**TASK DESCRIPTION:**
Quote, verbatim, all material below, without pictures.
------------
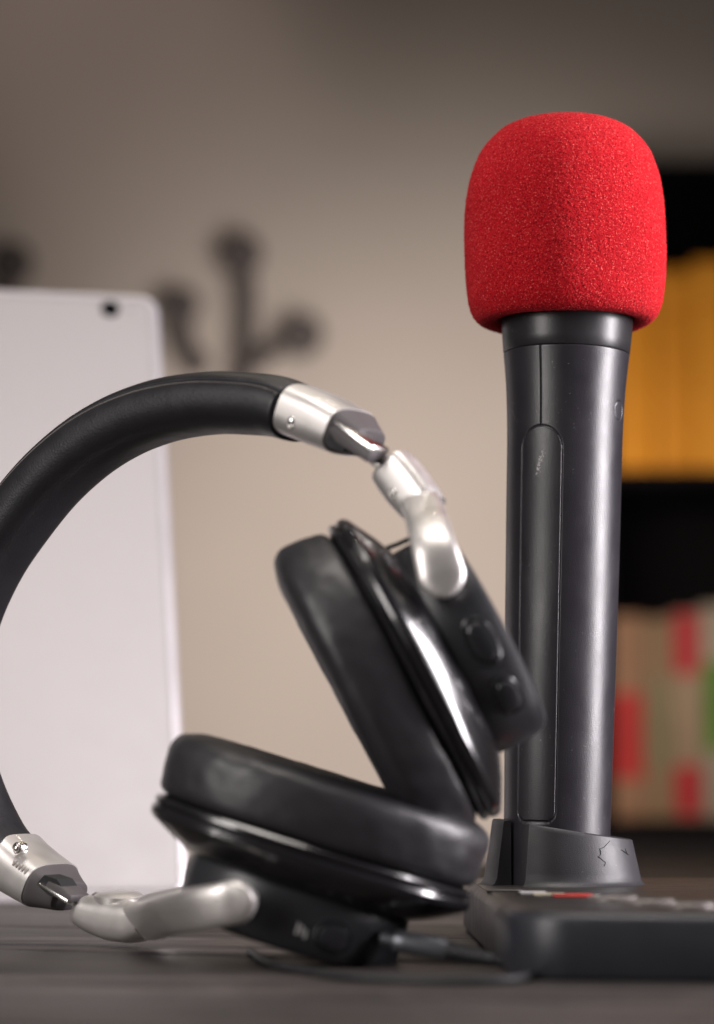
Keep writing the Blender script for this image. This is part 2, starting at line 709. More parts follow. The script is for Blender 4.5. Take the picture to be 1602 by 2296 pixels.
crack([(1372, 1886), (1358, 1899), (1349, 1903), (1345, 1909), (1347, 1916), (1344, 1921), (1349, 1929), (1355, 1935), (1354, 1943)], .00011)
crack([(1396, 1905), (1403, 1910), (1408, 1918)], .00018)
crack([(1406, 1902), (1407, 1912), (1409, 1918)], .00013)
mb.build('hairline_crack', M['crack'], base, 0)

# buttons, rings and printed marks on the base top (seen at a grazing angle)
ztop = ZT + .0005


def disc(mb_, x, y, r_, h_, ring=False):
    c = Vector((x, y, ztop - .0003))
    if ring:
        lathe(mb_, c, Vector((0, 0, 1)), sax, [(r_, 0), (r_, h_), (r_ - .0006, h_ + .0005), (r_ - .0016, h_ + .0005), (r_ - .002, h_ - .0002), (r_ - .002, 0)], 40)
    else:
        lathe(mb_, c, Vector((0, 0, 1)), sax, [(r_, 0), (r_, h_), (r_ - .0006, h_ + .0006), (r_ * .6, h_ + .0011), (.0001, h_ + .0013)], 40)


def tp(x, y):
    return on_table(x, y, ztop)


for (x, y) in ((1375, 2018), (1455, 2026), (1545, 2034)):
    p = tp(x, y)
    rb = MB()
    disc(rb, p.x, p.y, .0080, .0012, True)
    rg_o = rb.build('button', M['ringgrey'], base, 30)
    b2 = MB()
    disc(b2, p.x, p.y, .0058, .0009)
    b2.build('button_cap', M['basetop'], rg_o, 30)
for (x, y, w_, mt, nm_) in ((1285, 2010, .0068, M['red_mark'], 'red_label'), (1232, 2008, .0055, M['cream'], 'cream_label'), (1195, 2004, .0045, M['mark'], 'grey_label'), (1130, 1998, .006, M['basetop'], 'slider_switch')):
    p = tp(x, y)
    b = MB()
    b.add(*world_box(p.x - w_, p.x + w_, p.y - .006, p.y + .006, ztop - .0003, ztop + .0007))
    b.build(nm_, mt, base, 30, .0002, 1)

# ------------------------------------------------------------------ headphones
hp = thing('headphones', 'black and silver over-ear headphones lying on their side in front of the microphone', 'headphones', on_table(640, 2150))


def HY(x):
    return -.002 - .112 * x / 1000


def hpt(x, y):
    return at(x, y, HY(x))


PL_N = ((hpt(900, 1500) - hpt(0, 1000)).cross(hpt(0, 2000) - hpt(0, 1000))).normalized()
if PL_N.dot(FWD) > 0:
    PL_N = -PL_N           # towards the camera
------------
**EXERCISE OUTPUT:**
Keep writing the Blender script for this image. This is part 2, starting at line 709. More parts follow. The script is for Blender 4.5. Take the picture to be 1602 by 2296 pixels.
crack([(1372, 1886), (1358, 1899), (1349, 1903), (1345, 1909), (1347, 1916), (1344, 1921), (1349, 1929), (1355, 1935), (1354, 1943)], .00011)
crack([(1396, 1905), (1403, 1910), (1408, 1918)], .00018)
crack([(1406, 1902), (1407, 1912), (1409, 1918)], .00013)
mb.build('hairline_crack', M['crack'], base, 0)

# buttons, rings and printed marks on the base top (seen at a grazing angle)
ztop = ZT + .0005


def disc(mb_, x, y, r_, h_, ring=False):
    c = Vector((x, y, ztop - .0003))
    if ring:
        lathe(mb_, c, Vector((0, 0, 1)), sax, [(r_, 0), (r_, h_), (r_ - .0006, h_ + .0005), (r_ - .0016, h_ + .0005), (r_ - .002, h_ - .0002), (r_ - .002, 0)], 40)
    else:
        lathe(mb_, c, Vector((0, 0, 1)), sax, [(r_, 0), (r_, h_), (r_ - .0006, h_ + .0006), (r_ * .6, h_ + .0011), (.0001, h_ + .0013)], 40)


def tp(x, y):
    return on_table(x, y, ztop)


for (x, y) in ((1375, 2018), (1455, 2026), (1545, 2034)):
    p = tp(x, y)
    rb = MB()
    disc(rb, p.x, p.y, .0080, .0012, True)
    rg_o = rb.build('button', M['ringgrey'], base, 30)
    b2 = MB()
    disc(b2, p.x, p.y, .0058, .0009)
    b2.build('button_cap', M['basetop'], rg_o, 30)
for (x, y, w_, mt, nm_) in ((1285, 2010, .0068, M['red_mark'], 'red_label'), (1232, 2008, .0055, M['cream'], 'cream_label'), (1195, 2004, .0045, M['mark'], 'grey_label'), (1130, 1998, .006, M['basetop'], 'slider_switch')):
    p = tp(x, y)
    b = MB()
    b.add(*world_box(p.x - w_, p.x + w_, p.y - .006, p.y + .006, ztop - .0003, ztop + .0007))
    b.build(nm_, mt, base, 30, .0002, 1)

# ------------------------------------------------------------------ headphones
hp = thing('headphones', 'black and silver over-ear headphones lying on their side in front of the microphone', 'headphones', on_table(640, 2150))


def HY(x):
    return -.002 - .112 * x / 1000


def hpt(x, y):
    return at(x, y, HY(x))


PL_N = ((hpt(900, 1500) - hpt(0, 1000)).cross(hpt(0, 2000) - hpt(0, 1000))).normalized()
if PL_N.dot(FWD) > 0:
    PL_N = -PL_N           # towards the camera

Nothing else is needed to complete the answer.